日本は豊かで、世界に名だたる産業があり、日本人はもっともっと豊かになれるはず。日本は安心に暮らしていける国のはず。
「あなたは何を勘違いしているのですか?そんなのはすべて幻想ですよ?日本は実際、こんなにもお先真っ暗な国ですよ?」
と、厳しいながらも愛情のこもった喝を与えてくれる本、『現実を視よ』(PHP研究所)を読みました。
この本について
本書はユニクロの柳井正社長が、日本の将来を憂いて書いたという、愛国の書。
いかに今の日本が危険状態であるのか。日本国民にとって安心できない状況が続いているのか。
「現実」を次々とやり玉にあげ、「みなさん、このままでは日本はヤバいですよ、もっと成長しなければいけませんよ」と叱咤激励する内容になっています。
なぜ日本人に気概が失われてしまったのか。バブル崩壊後、衰退の一途をたどっているのか。
そもそも、なぜ日本から、グーグルやアップルなど、核心的な企業が登場しないのか。
政治経済、そして教育に歴史。
日本の今を知り現実を知る。それによって、私たち日本国民がこれからどう生き残っていくのか。
日本国を成長させていくため。国民が豊かな暮らしを取り戻すため。一体何ができるのか。

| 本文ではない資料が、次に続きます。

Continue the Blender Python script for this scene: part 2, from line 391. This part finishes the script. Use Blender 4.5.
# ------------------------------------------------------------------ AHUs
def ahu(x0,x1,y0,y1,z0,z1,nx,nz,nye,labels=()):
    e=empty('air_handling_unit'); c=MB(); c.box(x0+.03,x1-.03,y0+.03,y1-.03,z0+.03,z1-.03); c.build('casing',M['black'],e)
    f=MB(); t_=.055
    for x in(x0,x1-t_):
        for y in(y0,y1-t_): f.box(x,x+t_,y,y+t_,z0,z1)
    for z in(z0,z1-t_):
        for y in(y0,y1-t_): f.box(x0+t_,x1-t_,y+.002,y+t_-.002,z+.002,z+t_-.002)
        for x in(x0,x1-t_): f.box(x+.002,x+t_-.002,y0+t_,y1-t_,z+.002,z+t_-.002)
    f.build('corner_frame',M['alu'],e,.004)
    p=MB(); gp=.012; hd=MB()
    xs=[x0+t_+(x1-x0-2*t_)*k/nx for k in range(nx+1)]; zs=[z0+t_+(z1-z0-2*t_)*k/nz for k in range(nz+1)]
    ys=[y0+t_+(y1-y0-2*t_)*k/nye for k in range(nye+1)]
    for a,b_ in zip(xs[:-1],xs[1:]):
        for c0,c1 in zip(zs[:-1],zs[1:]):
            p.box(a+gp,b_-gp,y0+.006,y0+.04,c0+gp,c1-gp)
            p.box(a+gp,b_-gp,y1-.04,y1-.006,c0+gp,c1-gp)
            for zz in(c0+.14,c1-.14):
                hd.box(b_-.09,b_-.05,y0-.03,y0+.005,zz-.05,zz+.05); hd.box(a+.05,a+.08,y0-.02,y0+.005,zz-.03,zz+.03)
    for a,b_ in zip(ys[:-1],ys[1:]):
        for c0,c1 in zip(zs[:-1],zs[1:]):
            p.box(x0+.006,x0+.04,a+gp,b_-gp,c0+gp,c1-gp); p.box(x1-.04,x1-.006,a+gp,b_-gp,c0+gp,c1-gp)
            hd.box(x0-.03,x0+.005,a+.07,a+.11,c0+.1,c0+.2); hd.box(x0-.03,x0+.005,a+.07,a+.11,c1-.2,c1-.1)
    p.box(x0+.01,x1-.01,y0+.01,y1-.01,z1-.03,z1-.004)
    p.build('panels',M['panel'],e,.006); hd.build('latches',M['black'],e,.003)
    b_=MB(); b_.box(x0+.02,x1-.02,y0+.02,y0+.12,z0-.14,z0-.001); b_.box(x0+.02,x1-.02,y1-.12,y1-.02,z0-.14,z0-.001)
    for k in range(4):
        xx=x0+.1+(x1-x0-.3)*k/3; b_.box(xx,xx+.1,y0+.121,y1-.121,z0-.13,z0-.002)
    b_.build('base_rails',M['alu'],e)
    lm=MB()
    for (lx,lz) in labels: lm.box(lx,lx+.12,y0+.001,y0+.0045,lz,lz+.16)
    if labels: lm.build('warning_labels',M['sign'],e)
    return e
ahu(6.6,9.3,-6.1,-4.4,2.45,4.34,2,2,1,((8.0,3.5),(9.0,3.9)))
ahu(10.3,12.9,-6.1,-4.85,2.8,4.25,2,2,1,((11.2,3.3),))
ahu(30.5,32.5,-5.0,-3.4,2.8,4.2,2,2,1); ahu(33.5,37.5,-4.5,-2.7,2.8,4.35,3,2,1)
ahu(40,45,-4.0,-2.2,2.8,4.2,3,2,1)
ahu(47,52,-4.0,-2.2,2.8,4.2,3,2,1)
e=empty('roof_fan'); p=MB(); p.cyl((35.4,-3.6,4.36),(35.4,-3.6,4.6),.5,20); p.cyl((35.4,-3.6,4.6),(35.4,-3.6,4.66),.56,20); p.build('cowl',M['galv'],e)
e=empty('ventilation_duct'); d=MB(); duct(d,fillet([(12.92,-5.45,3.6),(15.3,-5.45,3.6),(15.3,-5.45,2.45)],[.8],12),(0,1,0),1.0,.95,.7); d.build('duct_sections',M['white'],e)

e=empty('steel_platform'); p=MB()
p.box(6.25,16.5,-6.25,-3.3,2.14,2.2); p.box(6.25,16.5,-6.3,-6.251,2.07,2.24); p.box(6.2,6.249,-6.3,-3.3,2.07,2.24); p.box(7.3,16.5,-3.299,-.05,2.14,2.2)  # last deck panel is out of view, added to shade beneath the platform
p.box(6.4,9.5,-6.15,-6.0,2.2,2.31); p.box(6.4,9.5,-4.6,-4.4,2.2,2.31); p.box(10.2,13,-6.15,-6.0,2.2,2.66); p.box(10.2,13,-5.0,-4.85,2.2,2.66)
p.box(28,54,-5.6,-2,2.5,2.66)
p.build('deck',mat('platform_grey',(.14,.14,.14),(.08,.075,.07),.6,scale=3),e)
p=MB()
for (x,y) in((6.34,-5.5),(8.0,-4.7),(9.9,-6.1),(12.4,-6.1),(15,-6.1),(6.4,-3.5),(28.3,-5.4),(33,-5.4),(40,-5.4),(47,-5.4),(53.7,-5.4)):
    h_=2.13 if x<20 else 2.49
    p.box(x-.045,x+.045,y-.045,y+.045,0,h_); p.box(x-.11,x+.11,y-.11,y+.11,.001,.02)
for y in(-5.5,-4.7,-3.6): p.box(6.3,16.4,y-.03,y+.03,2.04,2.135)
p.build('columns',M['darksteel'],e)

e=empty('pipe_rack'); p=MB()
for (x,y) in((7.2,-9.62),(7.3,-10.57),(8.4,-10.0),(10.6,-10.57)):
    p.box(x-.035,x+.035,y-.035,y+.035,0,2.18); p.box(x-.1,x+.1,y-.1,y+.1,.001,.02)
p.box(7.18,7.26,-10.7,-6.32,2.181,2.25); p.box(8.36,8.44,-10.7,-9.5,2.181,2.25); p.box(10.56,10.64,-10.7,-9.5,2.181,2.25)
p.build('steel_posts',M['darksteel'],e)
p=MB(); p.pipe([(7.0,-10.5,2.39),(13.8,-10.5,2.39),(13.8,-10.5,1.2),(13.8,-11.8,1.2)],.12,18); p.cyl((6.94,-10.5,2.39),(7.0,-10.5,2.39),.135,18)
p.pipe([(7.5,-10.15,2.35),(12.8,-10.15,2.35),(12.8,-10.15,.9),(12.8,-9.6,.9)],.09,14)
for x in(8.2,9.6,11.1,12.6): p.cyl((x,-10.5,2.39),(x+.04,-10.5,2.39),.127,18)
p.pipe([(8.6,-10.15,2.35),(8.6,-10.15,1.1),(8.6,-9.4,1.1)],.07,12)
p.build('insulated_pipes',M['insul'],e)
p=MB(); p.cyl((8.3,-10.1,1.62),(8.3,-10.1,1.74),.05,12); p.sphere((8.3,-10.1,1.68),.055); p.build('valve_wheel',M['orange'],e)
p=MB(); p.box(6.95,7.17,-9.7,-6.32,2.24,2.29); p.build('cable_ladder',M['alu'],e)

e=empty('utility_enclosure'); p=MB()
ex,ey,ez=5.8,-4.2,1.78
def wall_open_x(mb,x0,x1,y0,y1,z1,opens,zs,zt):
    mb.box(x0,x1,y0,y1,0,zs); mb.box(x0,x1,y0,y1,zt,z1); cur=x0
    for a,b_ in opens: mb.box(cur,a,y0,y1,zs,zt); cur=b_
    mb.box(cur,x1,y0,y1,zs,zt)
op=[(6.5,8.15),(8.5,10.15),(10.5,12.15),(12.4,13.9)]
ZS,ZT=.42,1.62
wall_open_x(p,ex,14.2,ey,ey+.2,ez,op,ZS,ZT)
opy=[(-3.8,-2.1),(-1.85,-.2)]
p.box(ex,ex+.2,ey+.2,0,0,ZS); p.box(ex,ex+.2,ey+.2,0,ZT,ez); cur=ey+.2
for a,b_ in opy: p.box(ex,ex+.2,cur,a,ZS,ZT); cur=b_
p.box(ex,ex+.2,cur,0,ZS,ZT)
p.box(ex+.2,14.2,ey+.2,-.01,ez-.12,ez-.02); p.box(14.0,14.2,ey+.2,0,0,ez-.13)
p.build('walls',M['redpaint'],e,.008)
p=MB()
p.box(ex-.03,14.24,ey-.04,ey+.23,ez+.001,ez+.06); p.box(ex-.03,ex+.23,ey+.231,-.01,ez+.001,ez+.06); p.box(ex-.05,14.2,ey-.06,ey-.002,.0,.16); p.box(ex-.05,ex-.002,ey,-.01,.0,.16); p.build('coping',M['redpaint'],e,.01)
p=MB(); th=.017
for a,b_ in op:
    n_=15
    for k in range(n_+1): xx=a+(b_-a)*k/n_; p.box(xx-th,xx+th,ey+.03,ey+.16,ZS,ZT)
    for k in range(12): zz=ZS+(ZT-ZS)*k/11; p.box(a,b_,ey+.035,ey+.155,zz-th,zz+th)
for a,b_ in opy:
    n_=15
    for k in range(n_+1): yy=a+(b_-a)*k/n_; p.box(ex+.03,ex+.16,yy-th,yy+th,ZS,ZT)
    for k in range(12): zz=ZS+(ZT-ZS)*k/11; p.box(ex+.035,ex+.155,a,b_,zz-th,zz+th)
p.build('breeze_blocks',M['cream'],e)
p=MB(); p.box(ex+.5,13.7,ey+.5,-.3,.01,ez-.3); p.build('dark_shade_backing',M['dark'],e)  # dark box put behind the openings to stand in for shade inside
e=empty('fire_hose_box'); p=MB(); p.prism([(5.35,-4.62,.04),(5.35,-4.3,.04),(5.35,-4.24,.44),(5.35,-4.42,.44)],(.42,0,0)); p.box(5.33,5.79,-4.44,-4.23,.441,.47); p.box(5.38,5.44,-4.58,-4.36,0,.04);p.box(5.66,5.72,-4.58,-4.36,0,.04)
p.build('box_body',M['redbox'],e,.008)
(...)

読者一人一人に、その問いを問いかける、熱い本になっています。
感想など
自分の国の将来を真剣に考える。そのためにはまず現実を視ることから。厳しい叱咤激励のなかに、ここにこそ復活するための光が見える
正直なところ、柳井社長といえば典型的なグローバリストで、国がどうとかという話よりも、ビジネスのことだけを考えている人のイメージがありました。
しかし本書を読んでそのイメージが一点。
内容的には
「もっと成長しよう。国民一人一人が自助意識を持たなければダメだ」
という、ある意味マッチョイズムの思想なので、人によってはその上昇志向を理解することは難しいかもしれません。
ただ個人的には、
「ほんとうにそのとおりだ」
と納得できる話が多数。
私も会社員ではなく、収入100%を自分で稼げなければならない立場なので、国になんとかしてもらう。会社に面倒を見てもらう。
そんなことは不可能です。だからこそ、本書の内容は極めて熱く、そして納得感が強い話になっています。
すべては成長の過程である
企業が成長していき、大きな組織となっていく。
そこでは当然、きれいなことばかりではすみません。それはユニクロの潜入レポートを読めば一目瞭然。
→ワンマン経営の光と影を明らかにする傑作ルポ。『ユニクロ潜入一年』の読書感想
だからといって、
「従業員に負担を強いる会社に価値がない、会社が悪い」
と、脳筋的に物事を判断することはNGです。
実際、ユニクロが極めてリーズナブルな価格で、価格以上の品質の商品を世の中に提供しているのは紛れもない事実です。
例えば、ヒートテックをはじめ、エクストラファインメリノのニットなど。
デパートで販売されている数万円の「ブランド」品と同等レベル、もしくはそれ以上のものを、その10分1の価格で購入できる。
この姿勢は羊頭狗肉、価格と品質が合っていないインチキ品を高値で売っている企業よりも、ずっと素晴らしいことだと思います。
最後に
本書を読み終えたあとは、自分の意識がグッと広くなったというか、良い意味で、
「今のままではいけないな」
と身が引き締まる思いを感じました。
我ながら単純だとは思いますが、本書で強く強調されているように、一番ヤバいのが、
「自分はこのままでいいんだ」
と勘違いして、茹でガエル状態になること。
現実問題として、経済格差は広がり、日本人の平均年収もどんどん下がっています。
この現実のなか、どうすれば生き残ることができるか。自分に何ができるのか。
それを真剣に考えることはまさに独立独歩。自分の足で立ち、自分の人生を生きる第一歩です。
ユニクロ云々は関係なく、一つの考え方として、非常に刺激を受けた本でした。
「自分の人生は自分でなんとかする」
人生で熱い心意気を取り戻したいあなたにおすすめしたい本です。